In the Red Corner, Jeremy Corbyn, suitably fired up by Richard Murphy and his ilk, wants to reduce corporate subsidies, which they claim amount to £93 billion a year.
I have a nasty feeling that they started at the wrong end when they calculated this, see e.g. here. In other words, they are looking at the extra tax which they think businesses ought to be paying; and that £93 billion figure is plucked out of the air.
But I do have some sympathy with the general approach and, as we will see, their £93 billion number is - probably by luck rather than judgment - actually not far off.
In the Blue Corner, we have the Taxpayers' Alliance, who know bugger all about 'tax' and deny there is an implicit subsidy to landownership, but do absolutely sterling work when it comes to identifying public sector waste and overspend see e.g. The Bumper Book of Waste.
I have a lot of sympathy with their approach as well.
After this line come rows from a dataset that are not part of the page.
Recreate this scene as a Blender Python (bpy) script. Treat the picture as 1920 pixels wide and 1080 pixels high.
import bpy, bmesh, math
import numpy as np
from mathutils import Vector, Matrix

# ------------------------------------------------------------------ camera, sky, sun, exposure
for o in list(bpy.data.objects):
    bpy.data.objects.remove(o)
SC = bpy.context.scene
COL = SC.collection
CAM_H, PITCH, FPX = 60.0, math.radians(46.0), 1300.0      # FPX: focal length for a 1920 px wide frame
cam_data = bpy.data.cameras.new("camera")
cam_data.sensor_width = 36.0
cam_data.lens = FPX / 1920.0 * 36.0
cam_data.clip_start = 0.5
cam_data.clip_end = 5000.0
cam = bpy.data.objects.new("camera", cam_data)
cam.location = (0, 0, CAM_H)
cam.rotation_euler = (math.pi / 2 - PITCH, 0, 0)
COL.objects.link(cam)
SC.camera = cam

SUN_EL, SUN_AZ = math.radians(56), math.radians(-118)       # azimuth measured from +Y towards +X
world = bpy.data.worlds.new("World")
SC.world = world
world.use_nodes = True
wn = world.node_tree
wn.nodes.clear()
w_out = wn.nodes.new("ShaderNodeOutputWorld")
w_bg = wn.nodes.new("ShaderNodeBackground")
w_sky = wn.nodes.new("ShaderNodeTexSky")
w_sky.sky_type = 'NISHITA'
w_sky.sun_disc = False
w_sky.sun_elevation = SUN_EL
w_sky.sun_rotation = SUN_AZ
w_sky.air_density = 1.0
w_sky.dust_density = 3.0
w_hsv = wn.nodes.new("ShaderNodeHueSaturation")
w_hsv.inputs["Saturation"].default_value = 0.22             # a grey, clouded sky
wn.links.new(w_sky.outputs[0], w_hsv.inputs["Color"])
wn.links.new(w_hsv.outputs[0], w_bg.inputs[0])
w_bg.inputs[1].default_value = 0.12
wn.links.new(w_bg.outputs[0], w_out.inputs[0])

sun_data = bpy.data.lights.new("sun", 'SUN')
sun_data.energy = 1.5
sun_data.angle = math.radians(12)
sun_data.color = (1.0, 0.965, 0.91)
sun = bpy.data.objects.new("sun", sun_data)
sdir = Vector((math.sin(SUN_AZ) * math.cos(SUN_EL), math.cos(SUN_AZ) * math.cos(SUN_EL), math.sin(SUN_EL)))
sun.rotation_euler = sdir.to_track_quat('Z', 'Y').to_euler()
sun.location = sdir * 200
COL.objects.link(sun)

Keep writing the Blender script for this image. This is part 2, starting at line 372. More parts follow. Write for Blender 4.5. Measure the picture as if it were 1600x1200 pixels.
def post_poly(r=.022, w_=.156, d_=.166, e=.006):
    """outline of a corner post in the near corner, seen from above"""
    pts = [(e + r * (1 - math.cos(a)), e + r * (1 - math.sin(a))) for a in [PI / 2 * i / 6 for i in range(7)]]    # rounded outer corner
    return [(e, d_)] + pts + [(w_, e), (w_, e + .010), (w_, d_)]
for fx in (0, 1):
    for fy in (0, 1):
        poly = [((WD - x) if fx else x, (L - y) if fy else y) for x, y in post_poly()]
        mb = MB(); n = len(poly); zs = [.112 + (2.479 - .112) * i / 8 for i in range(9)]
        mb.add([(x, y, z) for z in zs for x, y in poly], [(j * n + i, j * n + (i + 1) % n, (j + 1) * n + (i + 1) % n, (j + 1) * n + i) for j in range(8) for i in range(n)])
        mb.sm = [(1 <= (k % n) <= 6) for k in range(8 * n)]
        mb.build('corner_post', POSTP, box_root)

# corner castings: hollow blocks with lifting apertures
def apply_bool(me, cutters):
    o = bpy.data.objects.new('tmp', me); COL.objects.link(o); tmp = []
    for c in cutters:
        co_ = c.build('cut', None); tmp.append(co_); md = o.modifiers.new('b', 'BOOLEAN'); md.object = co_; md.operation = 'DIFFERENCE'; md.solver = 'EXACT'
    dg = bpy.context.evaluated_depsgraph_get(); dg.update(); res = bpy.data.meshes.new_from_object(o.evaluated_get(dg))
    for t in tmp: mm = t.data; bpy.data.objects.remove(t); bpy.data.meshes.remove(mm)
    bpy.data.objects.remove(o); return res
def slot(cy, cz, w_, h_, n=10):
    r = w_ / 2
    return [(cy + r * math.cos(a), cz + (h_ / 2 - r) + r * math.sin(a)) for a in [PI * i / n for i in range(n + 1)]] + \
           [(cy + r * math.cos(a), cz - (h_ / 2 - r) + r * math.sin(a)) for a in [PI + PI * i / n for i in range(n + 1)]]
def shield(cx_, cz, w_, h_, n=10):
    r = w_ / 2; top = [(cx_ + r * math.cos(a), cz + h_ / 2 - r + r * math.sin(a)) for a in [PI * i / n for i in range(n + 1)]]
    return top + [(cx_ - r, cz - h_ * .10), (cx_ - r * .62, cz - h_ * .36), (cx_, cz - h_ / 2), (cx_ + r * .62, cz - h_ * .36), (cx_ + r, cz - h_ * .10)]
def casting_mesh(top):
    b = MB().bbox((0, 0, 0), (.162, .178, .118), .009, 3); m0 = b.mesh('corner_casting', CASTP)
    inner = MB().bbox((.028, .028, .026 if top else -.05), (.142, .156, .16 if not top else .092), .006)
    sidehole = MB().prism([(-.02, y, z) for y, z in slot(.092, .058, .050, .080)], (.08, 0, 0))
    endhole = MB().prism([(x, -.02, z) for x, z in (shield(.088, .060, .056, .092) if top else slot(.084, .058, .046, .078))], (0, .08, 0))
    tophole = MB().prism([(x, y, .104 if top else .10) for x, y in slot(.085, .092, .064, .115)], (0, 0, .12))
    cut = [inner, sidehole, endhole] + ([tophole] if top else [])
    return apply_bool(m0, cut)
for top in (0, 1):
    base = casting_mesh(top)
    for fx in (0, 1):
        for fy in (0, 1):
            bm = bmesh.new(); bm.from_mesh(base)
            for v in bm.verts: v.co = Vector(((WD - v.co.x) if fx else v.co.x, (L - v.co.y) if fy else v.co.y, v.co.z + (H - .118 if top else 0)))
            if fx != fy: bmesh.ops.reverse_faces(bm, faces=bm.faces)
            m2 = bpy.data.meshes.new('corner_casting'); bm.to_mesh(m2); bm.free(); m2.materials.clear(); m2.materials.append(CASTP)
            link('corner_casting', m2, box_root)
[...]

Clearly, people draw a big distinction between overly generous tax reliefs and subsidies actually paid in cash; and between old age pensions and working age welfare payments, but ultimately they are all the same thing. In which case, the biggest subsidy is to the owners of UK residential land, and is worth about £200 billion a year (notwithstanding that working owner-occupiers are paying for their own subsidies twice over via taxes on their earning and spending).
So what does HM Treasury's Public Expenditure Statistical Analyses 2014 say..?
Table 5.3 tells us that goods and services acquired from the 'private sector', plus grants and subsidies are £258 billion a year (38% of total govt spending); public sector pay and pensions are £174 billion (26%) and welfare and pensions are £242 billion (36%); and out of that 36%, two-thirds is old age welfare and one-third is working age. The overs and unders net off to nothing, ignore those.
How much of that £258 billion is waste and/or overspend? A quarter? A third? What does the TPA say? Ministry of Defence, NHS IT projects, PFI projects, all this nonsense? The cost of over-employment in the public sector pales into insignificance, despite all the revolving door quangocrats on six-figure salaries.
Add to that most egregious tax break of all, tax relief for pension contributions of £30 - £40 billion, all of which is creamed off by 'the pensions industry' and none of which actually goes into higher pensions?
Bung in third world aid and gross EU contributions (about £20 - 25 billion in total), which are largely recycled back to 'private' UK businesses, and £93 billion a year is not far off, is it, perhaps the true figure is more than that?